##### DATA SECTION #####

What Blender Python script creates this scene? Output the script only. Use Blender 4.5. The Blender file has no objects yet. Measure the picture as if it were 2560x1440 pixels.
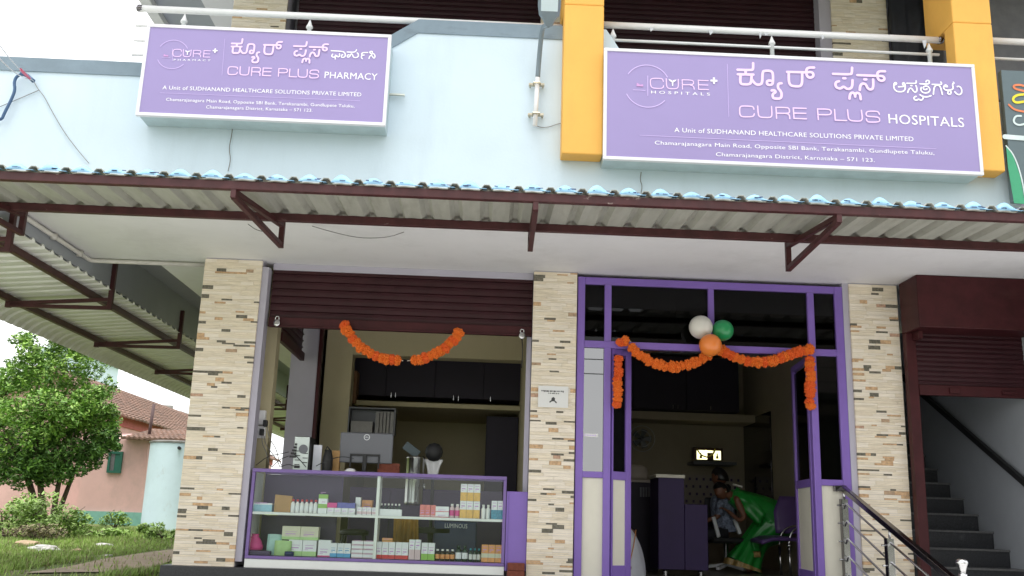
import bpy, bmesh, math, random
from mathutils import Vector, Matrix, noise
rnd = random.Random(7)
S = bpy.context.scene
COL = S.collection
R_ = math.radians
# ------------------------------------------------------------------ camera
CAMP = Vector((0.0, -9.5, 0.66))
FPX, PIT, YAW, ROL = 2405.7, 0.236813, 0.0263148, 0.0327103
_f = Vector((math.sin(YAW)*math.cos(PIT), math.cos(YAW)*math.cos(PIT), math.sin(PIT)))
_r0 = Vector((math.cos(YAW), -math.sin(YAW), 0)); _u0 = _r0.cross(_f)
_r = _r0*math.cos(ROL)+_u0*math.sin(ROL); _u = -_r0*math.sin(ROL)+_u0*math.cos(ROL)
cam = bpy.data.cameras.new("camera"); camo = bpy.data.objects.new("camera", cam); COL.objects.link(camo)
cam.sensor_width = 36; cam.lens = FPX/2560*36; cam.clip_end = 3000; cam.clip_start = .05
m = Matrix((( _r.x,_u.x,-_f.x,CAMP.x),(_r.y,_u.y,-_f.y,CAMP.y),(_r.z,_u.z,-_f.z,CAMP.z),(0,0,0,1)))
camo.matrix_world = m; S.camera = camo
# ------------------------------------------------------------------ light: bright overcast
SUN_EL, SUN_AZ = R_(77), R_(200)          # azimuth from +Y clockwise: behind the camera, a little left
w = bpy.data.worlds.new("World"); S.world = w; w.use_nodes = True
nt = w.node_tree; nt.nodes.clear()
sky = nt.nodes.new('ShaderNodeTexSky'); sky.sky_type = 'NISHITA'; sky.sun_disc = False
sky.sun_elevation = SUN_EL; sky.sun_rotation = SUN_AZ; sky.dust_density = 1.5; sky.air_density = 1.0; sky.ozone_density = 1
hs = nt.nodes.new('ShaderNodeHueSaturation'); hs.inputs['Saturation'].default_value = .30
bg = nt.nodes.new('ShaderNodeBackground'); bg.inputs[1].default_value = .15
wo = nt.nodes.new('ShaderNodeOutputWorld')
nt.links.new(sky.outputs[0], hs.inputs['Color']); cn = nt.nodes.new('ShaderNodeTexNoise'); cn.inputs['Scale'].default_value = 2.2; cn.inputs['Detail'].default_value = 7
tcw = nt.nodes.new('ShaderNodeTexCoord'); nt.links.new(tcw.outputs['Generated'], cn.inputs['Vector'])
cr = nt.nodes.new('ShaderNodeMapRange'); cr.inputs[1].default_value = .3; cr.inputs[2].default_value = .75; cr.inputs[3].default_value = 5.2; cr.inputs[4].default_value = 8.5
nt.links.new(cn.outputs['Fac'], cr.inputs[0])
mxs = nt.nodes.new('ShaderNodeMix'); mxs.data_type = 'RGBA'; mxs.inputs[0].default_value = .72
nt.links.new(hs.outputs[0], mxs.inputs[6]); nt.links.new(cr.outputs[0], mxs.inputs[7]); nt.links.new(mxs.outputs[2], bg.inputs[0]); nt.links.new(bg.outputs[0], wo.inputs[0])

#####

WORK INSTRUCTIONS: Copy out every line of the data that includes the word "scene".

SOLUTION TO THIS EXERCISE:
What Blender Python script creates this scene? Output the script only. Use Blender 4.5. The Blender file has no objects yet. Measure the picture as if it were 2560x1440 pixels.
S = bpy.context.scene